Iron Dome, tuttavia, non è un sistema infallibile. Le sue percentuali di successo viaggiano tra l'84 e il 90%, ma l'intero meccanismo ha bisogno di essere continuamente adatto per uno scenario complesso come quello israeliano. Parte delle sue falle sono legate ai tempi di ricarica delle batterie di lancio (è un problema atavico in tutte le guerre) nonostante preveda un tempo di reazione di circa 15-40 secondi.
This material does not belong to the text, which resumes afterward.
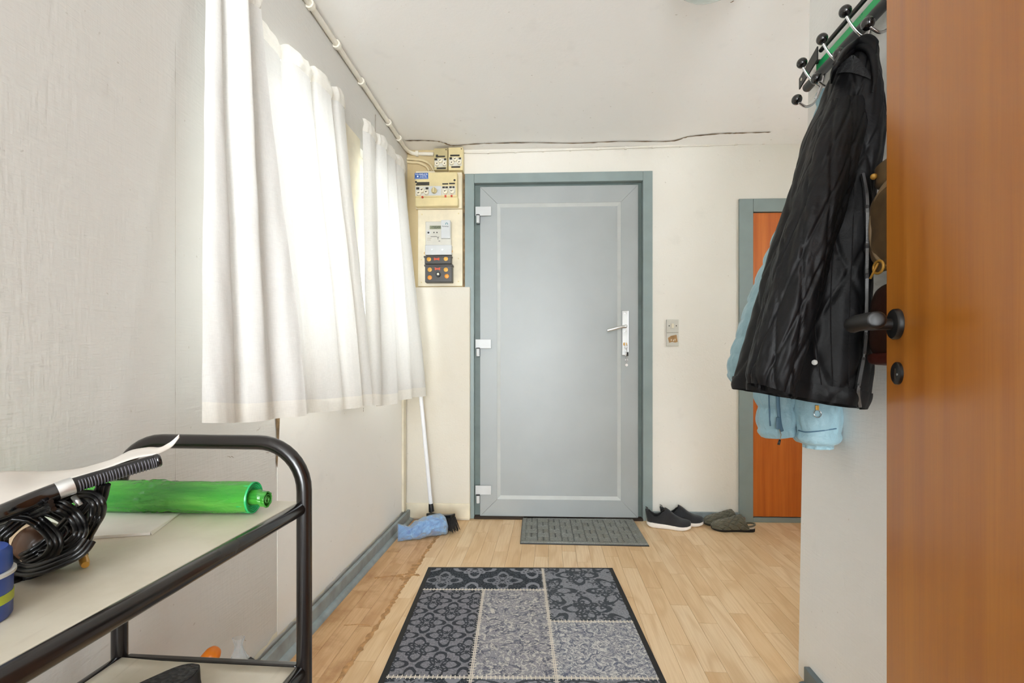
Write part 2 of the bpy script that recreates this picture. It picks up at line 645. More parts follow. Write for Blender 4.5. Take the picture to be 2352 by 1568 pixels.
class B:
    def __init__(s):
        s.v, s.f = [], []

    def add(s, vs, fs):
        o = len(s.v)
        s.v += [Vector(v) for v in vs]
        s.f += [tuple(i + o for i in f) for f in fs]
        return s

    def box(s, a, b, mtx=None):
        x0, y0, z0 = a
        x1, y1, z1 = b
        if x0 > x1: x0, x1 = x1, x0
        if y0 > y1: y0, y1 = y1, y0
        if z0 > z1: z0, z1 = z1, z0
        vs = [Vector(p) for p in ((x0, y0, z0), (x1, y0, z0), (x1, y1, z0), (x0, y1, z0),
                                  (x0, y0, z1), (x1, y0, z1), (x1, y1, z1), (x0, y1, z1))]
        if mtx is not None:
            vs = [mtx @ v for v in vs]
        return s.add(vs, [(0, 3, 2, 1), (4, 5, 6, 7), (0, 1, 5, 4), (1, 2, 6, 5), (2, 3, 7, 6), (3, 0, 4, 7)])

    def prism(s, poly, z0, z1, mtx=None):
        """poly: list of (x, y) counter-clockwise; extruded along z"""
        n = len(poly)
        vs = [Vector((p[0], p[1], z0)) for p in poly] + [Vector((p[0], p[1], z1)) for p in poly]
        if mtx is not None:
            vs = [mtx @ v for v in vs]
        fs = [tuple(range(n - 1, -1, -1)), tuple(range(n, 2 * n))]
        fs += [(i, (i + 1) % n, n + (i + 1) % n, n + i) for i in range(n)]
        return s.add(vs, fs)

    def rings(s, rings, closed=True, caps=True):
        n = len(rings[0])
        vs = [p for r in rings for p in r]
        fs = []
        for k in range(len(rings) - 1):
            for i in range(n if closed else n - 1):
                j = (i + 1) % n
                fs.append((k * n + i, k * n + j, (k + 1) * n + j, (k + 1) * n + i))
        if caps and closed:
            fs.append(tuple(range(n - 1, -1, -1)))
            m = (len(rings) - 1) * n
            fs.append(tuple(range(m, m + n)))
        return s.add(vs, fs)

    def tube(s, pts, r, n=12, caps=True, flat=1.0, up=None):
        pts = [Vector(p) for p in pts]
        rs = r if isinstance(r, (list, tuple)) else [r] * len(pts)
        t0 = (pts[1] - pts[0]).normalized()
        a = Vector(up) if up else (Vector((0, 0, 1)) if abs(t0.z) < 0.9 else Vector((1, 0, 0)))
        u = (a - t0 * a.dot(t0)).normalized()
        rg = []
        for i, p in enumerate(pts):
            t = (pts[min(i + 1, len(pts) - 1)] - pts[max(i - 1, 0)])
            if t.length < 1e-9:
                t = t0
            t.normalize()
            u = (u - t * u.dot(t)).normalized()
            w = t.cross(u)
            rg.append([p + u * math.cos(2 * PI * k / n) * rs[i] + w * math.sin(2 * PI * k / n) * rs[i] * flat for k in range(n)])
        return s.rings(rg, True, caps)

    def lathe(s, prof, o, axis=(0, 0, 1), n=24):
        """prof: list of (r, h) along the axis"""
        ax = Vector(axis).normalized()
        a = Vector((1, 0, 0)) if abs(ax.x) < 0.9 else Vector((0, 1, 0))
        u = (a - ax * a.dot(ax)).normalized()
        w = ax.cross(u)
        o = Vector(o)
        rg = [[o + ax * h + (u * math.cos(2 * PI * k / n) + w * math.sin(2 * PI * k / n)) * max(r, 1e-5) for k in range(n)] for r, h in prof]
        return s.rings(rg, True, True)

    def ball(s, o, r, n=20, m=12, squash=(1, 1, 1)):
        o = Vector(o)
        rg = []
        for j in range(m + 1):
            a = PI * j / m
            rr, z = math.sin(a) * r, -math.cos(a) * r
            rr = max(rr, 1e-5)
            rg.append([o + Vector((math.cos(2 * PI * k / n) * rr * squash[0], math.sin(2 * PI * k / n) * rr * squash[1], z * squash[2])) for k in range(n)])
        return s.rings(rg, True, True)

    def grid(s, fn, nu, nv, skip=None):
        vs = [fn(i / nu, j / nv) for j in range(nv + 1) for i in range(nu + 1)]
        fs = []
        for j in range(nv):
            for i in range(nu):
                if skip and skip((i + .5) / nu, (j + .5) / nv):
                    continue
                k = j * (nu + 1) + i
                fs.append((k, k + 1, k + nu + 2, k + nu + 1))
        return s.add(vs, fs)

    def ribbon(s, pts, nrm, w):
        """flat strip along pts lying in the plane with normal nrm; w width or list"""
        nrm = Vector(nrm).normalized()
        pts = [Vector(p) for p in pts]
        vs = []
        for i, p in enumerate(pts):
            t = (pts[min(i + 1, len(pts) - 1)] - pts[max(i - 1, 0)]).normalized()
            q = nrm.cross(t).normalized()
            ww = (w[i] if isinstance(w, (list, tuple)) else w) / 2
            vs += [p - q * ww, p + q * ww]
        fs = [(2 * i, 2 * i + 1, 2 * i + 3, 2 * i + 2) for i in range(len(pts) - 1)]
        return s.add(vs, fs)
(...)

Ma in caso di attacchi massicci diventa complesso gestire decine e decine di risposte simultaneamente, il che lo rende fallibile soprattutto nelle aree urbane nei pressi della striscia di Gaza.
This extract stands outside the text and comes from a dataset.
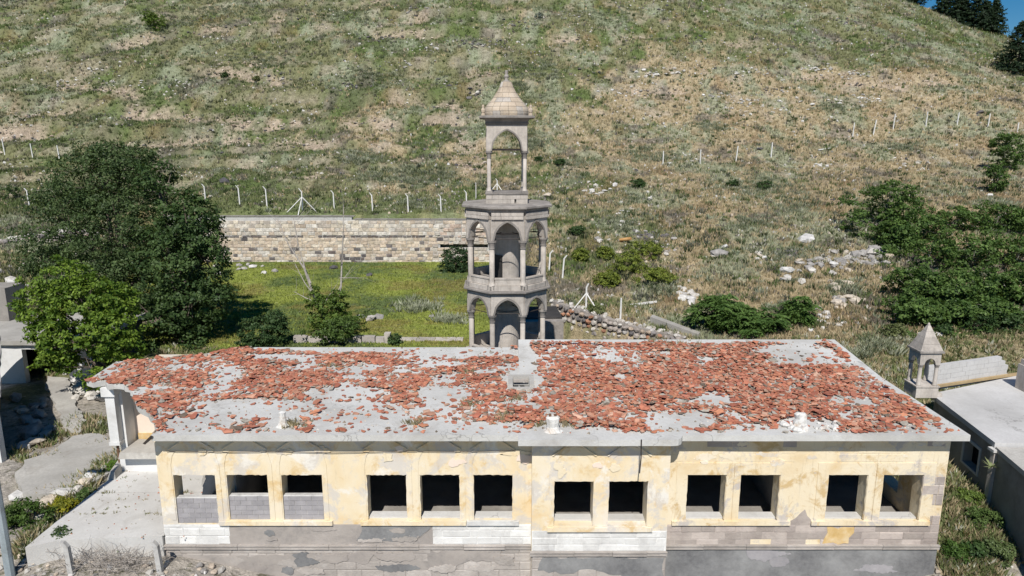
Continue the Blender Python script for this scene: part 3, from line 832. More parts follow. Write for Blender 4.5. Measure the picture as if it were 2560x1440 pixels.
# lower part of the front: ashlar blocks one by one, render patches over them
def courses(x0, x1, z0, z1, y, mat, wall, bw=(.42, .85), bh=.27, seed=3, skip=0.0, proud=.012, mats=None):
    r = random.Random(seed); z = z0
    while z < z1-.05:
        h = min(bh*r.uniform(.88, 1.12), z1-z)
        if z1-(z+h) < .1: h = z1-z
        x = x0 - r.uniform(0, .4)
        while x < x1-.02:
            w = r.uniform(*bw); a, b = max(x, x0), min(x+w, x1)
            if b-a > .06 and r.random() >= skip:
                mb = MB(); p = proud*r.uniform(.3, 1.6); e = .005
                q = [(a+e,z+e),(b-e,z+e),(b-e,z+h-e),(a+e,z+h-e)]; q = [(px+r.uniform(-.006,.006), pz+r.uniform(-.006,.006)) for px, pz in q]
                ins = .02; cx_, cz_ = (a+b)/2, z+h/2
                fr_ = [(px+(ins if px < cx_ else -ins), pz+(ins if pz < cz_ else -ins)) for px, pz in q]
                vs = [(px, y+.01, pz) for px, pz in q] + [(px, y-p*.45, pz) for px, pz in q] + [(px, y-p, pz) for px, pz in fr_]
                fs = []
                for k in (0, 4):
                    for i in range(4): fs.append((k+i, k+(i+1) % 4, k+4+(i+1) % 4, k+4+i))
                fs.append((8,9,10,11))
                mb.add(vs, fs); mb.build('stone_block', mat if not mats else mats[0 if r.random() < mats[2] else 1], wall)
            x += w
        z += h
courses(XL+.02, XB0-.01, -.25, 1.02, YF-.02, M['block_pale'], front_l, (.45, .95), .30, 3, .06, .02)
courses(XL+.01, -8.35, 1.18, 1.80, YF-.004, M['whitewash'], front_l, (.4, .8), .26, 5)
courses(-2.35, XB0-.01, 1.18, 1.82, YF-.004, M['whitewash'], front_l, (.4, .85), .22, 6)
courses(XB0+.02, XB1-.02, 1.18, 1.81, YB-.004, M['whitewash'], front_b, (.4, .9), .21, 7)
courses(XB0+.02, XB1-.02, -.25, 1.02, YB-.02, M['block_pale'], front_b, (.45, .95), .29, 8, .08, .02)
courses(XB1+.02, XR-.01, 1.10, 1.80, YF-.004, None, front_r, (.4, .75), .235, 9, .05, .014, (M['block_stone'], M['plaster_worn'], .95))
courses(XR-.66, XR-.02, 1.80, 3.35, YF-.004, M['block_stone'], front_r, (.5, .66), .30, 10, .15)
for x0_, x1_, y_, wl_ in ((XL+.005, -8.46, YF, front_l), (-2.29, XB0-.006, YF, front_l), (XB0+.006, XB1-.006, YB, front_b)):
    mb = MB(); mb.box(x0_, x1_, y_-.006, y_-.001, 1.16, 1.82); mb.build('lime_backing', M['whitewash'], wl_)
mb = MB(); mb.box(-8.45, -2.3, YF-.005, YF-.001, 1.16, 1.82); mb.build('render_backing', M['render_brown'], front_l)
mb = MB(); mb.box(XB1+.006, XR-.004, YF-.006, YF-.001, 1.08, 1.81); mb.build('stone_backing', M['block_stone'], front_r)
courses(XB1+.05, 8.2, 3.80, 4.55, YF-.001, None, front_r, (.4, .8), .25, 41, .35, .006, (M['plaster_worn'], M['block_stone'], .8))
courses(8.9, XR-.05, 3.80, 4.55, YF-.001, None, front_r, (.4, .8), .25, 42, .55, .006, (M['plaster_worn'], M['block_stone'], .9))
# plaster skin under the white stones, brown render over the left base, dark cement on the right base
mb = MB(); mb.box(XL, XB0-.002, YF-.02, YF-.001, -.3, 1.03); mb.build('base_backing', M['render_brown'], front_l)
mb = MB(); mb.box(XB0+.002, XB1-.002, YB-.02, YB-.001, -.3, 1.03); mb.build('base_backing', M['render_brown'], front_b)
def rag_box(name, pts, y, t, mat, wall, seed, jit=.05, step=.16, keep=()): xz_patch(name, ragged(pts, step, jit, True, seed, keep), y, t, mat, wall)
rag_box('render_patch', [(-8.7,1.16),(-8.35,1.45),(-8.0,1.80),(-5.0,1.81),(-2.3,1.80),(-2.65,1.45),(-2.95,1.17)], YF, .018, M['render_brown'], front_l, 21, .03, .14, (2,3))
rag_box('render_patch', [(-4.6,1.30),(-4.4,1.79),(-2.36,1.79),(-2.7,1.45),(-2.95,1.30)], YF-.018, .012, M['render_dark'], front_l, 22, .035, .14)
rag_box('render_patch', [(-3.4,.95),(-.4,.98),(-.2,.7),(-1.4,.62),(-1.9,.3),(-3.2,.4)], YF-.035, .012, M['render_brown'], front_l, 26, .06)
rag_box('render_patch', [(-9.8,.82),(-6.4,.85),(-4.0,.95),(-4.3,.55),(-5.8,.62),(-6.3,.15),(-8.0,.05),(-8.4,.5),(-9.7,.55)], YF-.035, .016, M['render_brown'], front_l, 23, .05)
rag_box('render_patch', [(.75,.55),(1.6,.45),(2.2,.62),(3.0,.40),(4.4,.20),(4.45,.95),(2.6,1.0),(.9,.98)], YB-.035, .016, M['render_dark'], front_b, 24, .05)
rag_box('render_patch', [(XB1+.01,-.3),(XR+.01,-.3),(XR+.01,1.0),(XB1+.01,1.0)], YF, .03, M['render_dark'], front_r, 25, .0, 1.0, (0,1,2,3))
for x0, x1, y, wall, mat in ((XL-.02, XB0-.01, YF, front_l, M['block_pale']), (XB0-.05, XB1+.03, YB, front_b, M['block_pale']), (XB1+.04, XR+.05, YF, front_r, M['block_pale'])):
    x = x0
    while x < x1-.02:                              # string course, stone by stone
        w = rnd.uniform(.9, 1.5); b = min(x+w, x1)
        mb = MB(); o = rnd.uniform(.075, .095); mb.box(x+.004, b-.004, y-o, y-.006, 1.04, 1.15); mb.box(x+.004, b-.004, y-o-.03, y-.01, 1.152, 1.175)
        mb.build('ledge_stone', mat, wall); x = b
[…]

Come Hamas ha violato Iron Dome

A questo punto è logico chiedersi come e perché il sistema Iron Dome abbia fallito in occasione dell'attacco da parte di Hamas di sabato scorso. L'episodio degli scorsi giorni è il tipico esempio di come un agguato di quella portata generi una saturazione del centro di controllo. Nel corso degli anni, sebbene si sia cercato un continuo perfezionamento del meccanismo, anche Hamas e Hezbollah hanno imparato a conoscere meglio Iron Dome, studiando le sue falle per poterle sfruttare al meglio, soprattutto all'indomani dell'ultima fiammata in loco nel 2021. Hamas utilizza dei veri e propri sbarramenti di fuoco in un nuovo modo, teso a testare e sopraffare la difesa aerea israeliana, arrivando a lanciare fino a 140 razzi in pochissimi minuti. La strategia dello scorso 6 ottobre è stata essenzialmente questa, lanciando migliaia di razzi in appena 20 minuti. Quanto basta a far impazzire Iron Dome. Un attacco senza precedenti, che ha permesso alle forze di Hamas di arrivare a lambire Tel Aviv e la periferia di Gerusalemme, che fino a pochi giorni fa sollevano sentirsi protette dalla "cupola di ferro".

L'attacco non è solo militare, ma svela anche un sottotesto finanziario: far sprecare "cartucce" al nemico. I Qassam, infatti, hanno un costo per niente comparabile a quello dei missili intercettori di Iron Dome, il cui prezzo può arrivare fino a 55mila dollari (50 milioni di dollari è invece il costo stimato di una batteria).

I primi, invece, si assemblano in banali garage, mixando tubature industriali, esplosivo commerciale, carburante fatto con zucchero e fertilizzante al nitrato di potassio. Costo stimato per un Qassam: trai i 300 e gli 800 dollari.